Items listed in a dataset

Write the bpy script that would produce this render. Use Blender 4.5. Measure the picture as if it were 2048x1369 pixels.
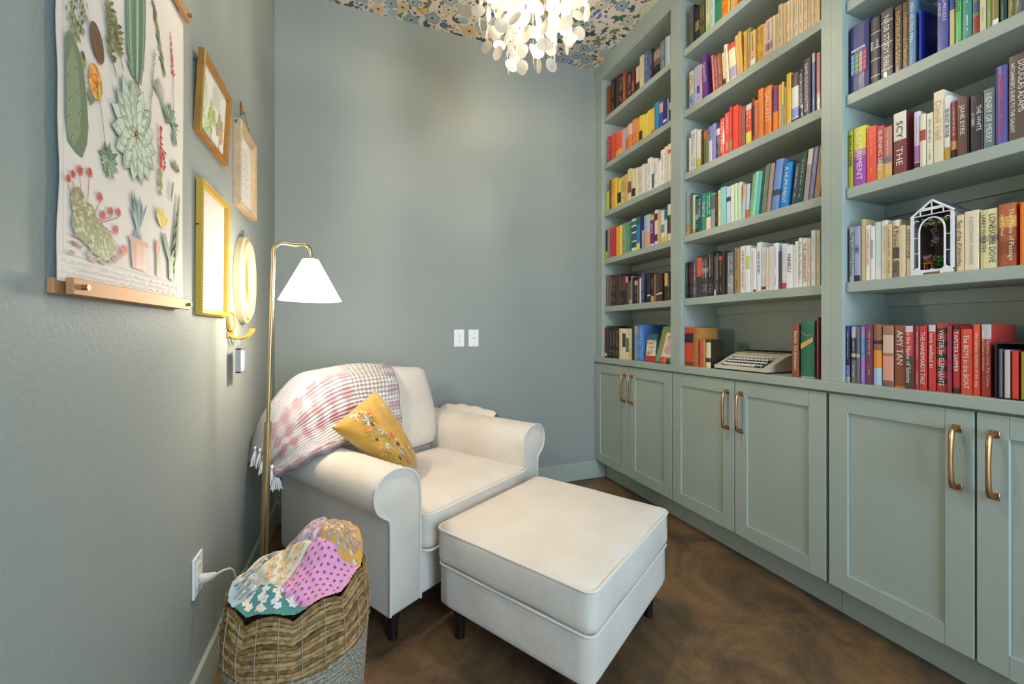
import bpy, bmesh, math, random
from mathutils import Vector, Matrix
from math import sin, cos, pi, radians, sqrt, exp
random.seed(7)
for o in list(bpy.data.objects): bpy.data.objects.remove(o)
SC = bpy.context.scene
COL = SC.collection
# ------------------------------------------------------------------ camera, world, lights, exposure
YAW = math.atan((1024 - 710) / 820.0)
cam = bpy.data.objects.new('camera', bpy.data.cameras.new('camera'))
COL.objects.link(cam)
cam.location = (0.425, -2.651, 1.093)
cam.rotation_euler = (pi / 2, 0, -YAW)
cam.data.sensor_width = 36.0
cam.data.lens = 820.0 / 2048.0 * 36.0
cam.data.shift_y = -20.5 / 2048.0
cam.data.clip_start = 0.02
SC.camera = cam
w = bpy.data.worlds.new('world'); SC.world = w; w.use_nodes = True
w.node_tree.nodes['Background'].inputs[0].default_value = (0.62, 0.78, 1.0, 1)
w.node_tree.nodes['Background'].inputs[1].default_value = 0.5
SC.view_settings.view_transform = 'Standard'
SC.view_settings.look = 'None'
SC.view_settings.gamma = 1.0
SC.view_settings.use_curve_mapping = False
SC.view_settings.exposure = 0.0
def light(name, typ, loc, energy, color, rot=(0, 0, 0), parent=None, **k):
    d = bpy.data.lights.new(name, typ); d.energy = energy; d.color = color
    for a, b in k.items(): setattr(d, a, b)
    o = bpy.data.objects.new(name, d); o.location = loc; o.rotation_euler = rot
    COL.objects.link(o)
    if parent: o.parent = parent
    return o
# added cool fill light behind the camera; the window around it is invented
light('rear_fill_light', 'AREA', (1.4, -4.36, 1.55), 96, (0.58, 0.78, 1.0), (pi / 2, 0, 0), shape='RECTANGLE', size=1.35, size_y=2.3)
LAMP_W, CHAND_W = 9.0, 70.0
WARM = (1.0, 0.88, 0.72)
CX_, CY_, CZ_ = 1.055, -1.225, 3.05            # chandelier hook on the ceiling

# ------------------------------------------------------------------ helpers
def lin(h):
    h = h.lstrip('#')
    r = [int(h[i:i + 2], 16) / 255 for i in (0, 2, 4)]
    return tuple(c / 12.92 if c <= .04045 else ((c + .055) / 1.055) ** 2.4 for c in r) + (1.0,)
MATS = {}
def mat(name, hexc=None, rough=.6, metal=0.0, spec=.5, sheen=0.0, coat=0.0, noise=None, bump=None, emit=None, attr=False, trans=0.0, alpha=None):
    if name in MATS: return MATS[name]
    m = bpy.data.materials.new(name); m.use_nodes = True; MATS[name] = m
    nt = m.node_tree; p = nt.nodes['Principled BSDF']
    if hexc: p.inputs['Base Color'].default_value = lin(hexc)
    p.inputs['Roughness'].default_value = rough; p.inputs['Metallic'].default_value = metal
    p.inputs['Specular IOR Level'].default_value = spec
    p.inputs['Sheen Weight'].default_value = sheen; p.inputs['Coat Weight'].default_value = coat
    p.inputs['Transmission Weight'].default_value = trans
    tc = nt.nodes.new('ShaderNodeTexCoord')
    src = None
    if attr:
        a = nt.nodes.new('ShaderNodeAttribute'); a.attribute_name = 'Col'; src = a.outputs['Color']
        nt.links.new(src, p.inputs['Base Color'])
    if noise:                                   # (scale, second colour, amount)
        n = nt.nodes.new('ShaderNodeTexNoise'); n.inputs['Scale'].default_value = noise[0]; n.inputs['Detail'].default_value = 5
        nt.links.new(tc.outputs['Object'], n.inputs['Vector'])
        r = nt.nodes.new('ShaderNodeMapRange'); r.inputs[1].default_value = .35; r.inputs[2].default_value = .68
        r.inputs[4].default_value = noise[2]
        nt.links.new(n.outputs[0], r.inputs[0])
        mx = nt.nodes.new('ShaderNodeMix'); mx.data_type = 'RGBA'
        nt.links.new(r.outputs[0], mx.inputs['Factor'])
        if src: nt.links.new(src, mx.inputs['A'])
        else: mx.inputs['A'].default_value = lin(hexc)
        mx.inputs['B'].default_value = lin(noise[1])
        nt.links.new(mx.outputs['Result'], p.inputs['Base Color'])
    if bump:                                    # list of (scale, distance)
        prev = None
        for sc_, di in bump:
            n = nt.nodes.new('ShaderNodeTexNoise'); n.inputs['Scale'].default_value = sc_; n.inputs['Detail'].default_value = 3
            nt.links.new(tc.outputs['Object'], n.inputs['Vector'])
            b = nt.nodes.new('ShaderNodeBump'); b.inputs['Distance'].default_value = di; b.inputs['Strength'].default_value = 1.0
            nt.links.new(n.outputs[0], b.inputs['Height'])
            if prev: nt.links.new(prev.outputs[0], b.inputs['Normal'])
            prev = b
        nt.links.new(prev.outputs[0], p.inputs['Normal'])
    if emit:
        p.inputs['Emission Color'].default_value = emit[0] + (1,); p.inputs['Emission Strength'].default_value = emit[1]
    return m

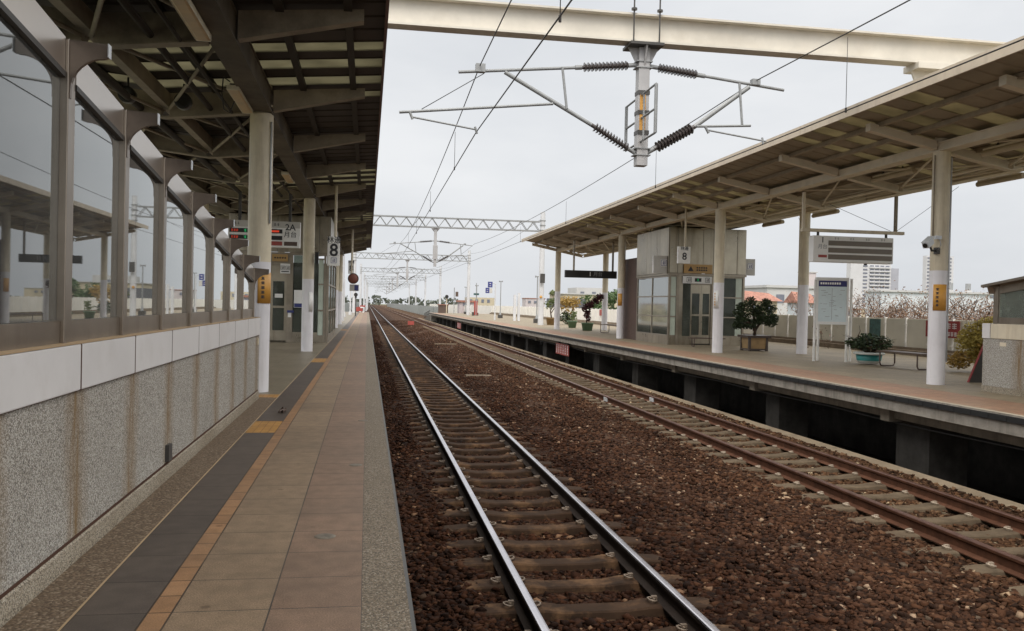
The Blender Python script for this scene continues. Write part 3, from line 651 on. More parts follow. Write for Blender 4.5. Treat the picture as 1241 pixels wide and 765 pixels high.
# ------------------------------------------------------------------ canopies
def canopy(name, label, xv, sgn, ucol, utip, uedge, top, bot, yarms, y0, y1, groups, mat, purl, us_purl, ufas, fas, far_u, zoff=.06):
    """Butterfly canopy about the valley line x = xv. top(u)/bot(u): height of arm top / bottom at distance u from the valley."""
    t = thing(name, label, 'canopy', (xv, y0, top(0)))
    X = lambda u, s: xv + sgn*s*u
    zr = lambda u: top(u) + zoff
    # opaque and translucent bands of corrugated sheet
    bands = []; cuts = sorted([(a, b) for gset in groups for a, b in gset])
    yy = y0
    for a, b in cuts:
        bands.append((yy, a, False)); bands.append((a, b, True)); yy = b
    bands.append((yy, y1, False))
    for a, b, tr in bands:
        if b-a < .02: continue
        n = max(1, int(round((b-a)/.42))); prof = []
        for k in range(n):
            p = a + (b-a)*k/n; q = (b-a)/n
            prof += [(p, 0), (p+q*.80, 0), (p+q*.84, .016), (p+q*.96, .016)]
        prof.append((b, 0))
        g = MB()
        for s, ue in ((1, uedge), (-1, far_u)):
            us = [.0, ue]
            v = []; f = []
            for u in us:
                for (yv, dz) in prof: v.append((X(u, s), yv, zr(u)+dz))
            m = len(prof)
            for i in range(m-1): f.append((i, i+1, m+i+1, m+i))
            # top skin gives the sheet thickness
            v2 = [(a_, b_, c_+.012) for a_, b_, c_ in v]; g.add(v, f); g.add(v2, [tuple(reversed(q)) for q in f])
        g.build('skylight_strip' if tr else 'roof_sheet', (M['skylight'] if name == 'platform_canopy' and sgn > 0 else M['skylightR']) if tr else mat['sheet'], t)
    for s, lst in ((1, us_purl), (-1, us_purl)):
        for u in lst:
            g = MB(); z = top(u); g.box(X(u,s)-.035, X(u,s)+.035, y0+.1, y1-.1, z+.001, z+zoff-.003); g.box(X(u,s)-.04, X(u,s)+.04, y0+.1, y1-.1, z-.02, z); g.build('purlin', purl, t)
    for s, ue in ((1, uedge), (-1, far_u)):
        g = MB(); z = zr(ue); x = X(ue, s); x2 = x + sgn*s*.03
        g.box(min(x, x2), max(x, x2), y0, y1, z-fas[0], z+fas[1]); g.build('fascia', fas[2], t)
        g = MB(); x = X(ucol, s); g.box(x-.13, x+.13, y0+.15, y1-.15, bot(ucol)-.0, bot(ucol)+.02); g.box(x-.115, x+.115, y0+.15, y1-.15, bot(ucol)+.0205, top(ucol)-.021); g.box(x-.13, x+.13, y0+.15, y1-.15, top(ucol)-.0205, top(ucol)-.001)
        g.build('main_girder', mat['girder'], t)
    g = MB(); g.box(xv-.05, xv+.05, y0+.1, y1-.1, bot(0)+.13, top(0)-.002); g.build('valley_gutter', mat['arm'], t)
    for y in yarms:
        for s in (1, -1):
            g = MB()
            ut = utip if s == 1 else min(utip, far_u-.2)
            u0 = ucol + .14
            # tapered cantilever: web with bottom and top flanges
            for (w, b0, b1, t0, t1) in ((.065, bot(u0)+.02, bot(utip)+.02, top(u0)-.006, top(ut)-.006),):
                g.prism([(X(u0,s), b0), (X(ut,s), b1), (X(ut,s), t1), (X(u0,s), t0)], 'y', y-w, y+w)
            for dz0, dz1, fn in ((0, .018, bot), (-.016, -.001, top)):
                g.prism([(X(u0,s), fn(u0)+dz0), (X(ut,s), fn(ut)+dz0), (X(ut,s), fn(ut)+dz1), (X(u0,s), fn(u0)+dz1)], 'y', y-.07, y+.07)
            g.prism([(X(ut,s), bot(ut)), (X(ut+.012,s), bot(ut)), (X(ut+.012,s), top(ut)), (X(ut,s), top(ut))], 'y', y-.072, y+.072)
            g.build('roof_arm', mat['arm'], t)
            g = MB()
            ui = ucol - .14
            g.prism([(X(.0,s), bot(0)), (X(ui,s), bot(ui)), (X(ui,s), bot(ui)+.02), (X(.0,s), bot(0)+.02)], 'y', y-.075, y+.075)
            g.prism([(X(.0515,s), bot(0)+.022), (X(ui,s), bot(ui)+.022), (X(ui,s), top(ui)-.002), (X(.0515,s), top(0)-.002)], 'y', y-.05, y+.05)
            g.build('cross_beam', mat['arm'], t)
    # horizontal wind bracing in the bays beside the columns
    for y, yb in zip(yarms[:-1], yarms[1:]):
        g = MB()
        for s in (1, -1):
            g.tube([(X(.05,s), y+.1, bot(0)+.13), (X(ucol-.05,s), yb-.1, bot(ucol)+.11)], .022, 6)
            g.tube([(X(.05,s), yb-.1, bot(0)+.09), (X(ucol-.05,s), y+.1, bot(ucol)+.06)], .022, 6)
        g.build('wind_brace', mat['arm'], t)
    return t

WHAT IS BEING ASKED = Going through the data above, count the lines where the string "Blender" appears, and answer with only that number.

RESPONSE TO THE TASK = 2